According to Heather Hancock, chairman of the FSA, “The case for changing the food regulation system is strong. We need to reform the way we regulate to keep up the pace of change in the global food economy: in what we eat, where we consume it, how it reaches us. We need a modern, flexible and responsive regulatory system. It is important that we act now, rather than wait for the system to falter, risking damaging consequences for public health and for trust in food. These reform plans are given extra momentum as the UK leaves the EU, a step that will adjust patterns of food production, trade and consumption.

“This plan is the result of 18 months' debate and discussion with all the stakeholders in this area: businesses big and small, local authorities, third party assurers and consumers. We have developed the blueprint through open policy making, maintaining our principles of openness and transparency to give the public confidence in food safety and standards.

"At the heart of our plans is an enhanced system of registration for all food businesses, on the basis of which we will apply proportionate, risk-based controls. We want the outcomes from these changes to be a more robust, sustainable regulatory regime, one that sees standards improve in risky businesses, reduces the administrative burden for businesses that demonstrate they are compliant with food law, and sees effective enforcement action against food businesses that fail to fulfil their obligations.

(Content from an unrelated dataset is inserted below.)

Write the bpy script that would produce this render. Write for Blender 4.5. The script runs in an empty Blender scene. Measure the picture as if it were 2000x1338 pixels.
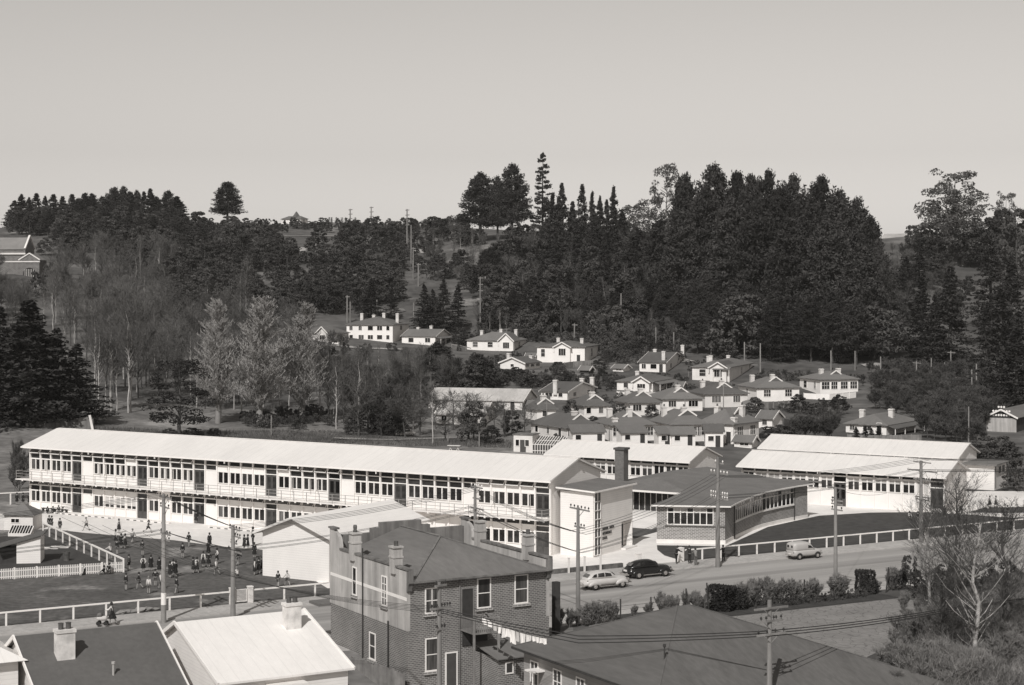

“The new regulatory approach means big changes for the FSA, including strengthening our oversight of all the bodies involved in inspecting and assuring food businesses. We want to improve relationships with industry, bring a more commercially astute understanding onto our regulatory decisions, and above all ensure that the stringent and robust standards we set help food businesses fulfil their responsibility to produce food that is safe and what it says it is.”

What proposed changes does FSA have in store? Among the plans include the following:

  • The paper details the changes the FSA wants to make to build a modern, risk-based, proportionate, robust and resilient system. Chief among these are:
  • An enhanced system of registration for businesses, which will mean securing better information on all businesses so that we can better identify and manage risk across the food chain. Knowing more about a food business will enable us to make better judgments about regulating it. We want to create a hostile environment for those businesses that don’t proactively register.
  • Segmenting businesses in a better way using a range of risk indicators based on wider information about the business, including the information gathered at the point of registration and from other sources.
  • We want to be confident that businesses are doing the right thing and we will introduce more options for how they prove it. Depending on how robust the information that businesses share is, including their past performance, we will set the frequency and type of inspection activity they face. This means businesses with a good history of compliance will face a lower burden from regulation, and free up local authority resources to target the businesses that present the greatest risk to public health.
  • We remain committed to our very successful and trusted Food Hygiene Rating Scheme. We will continue to ensure the scheme is sustainable and display becomes mandatory in England as it is in Wales and Northern Ireland.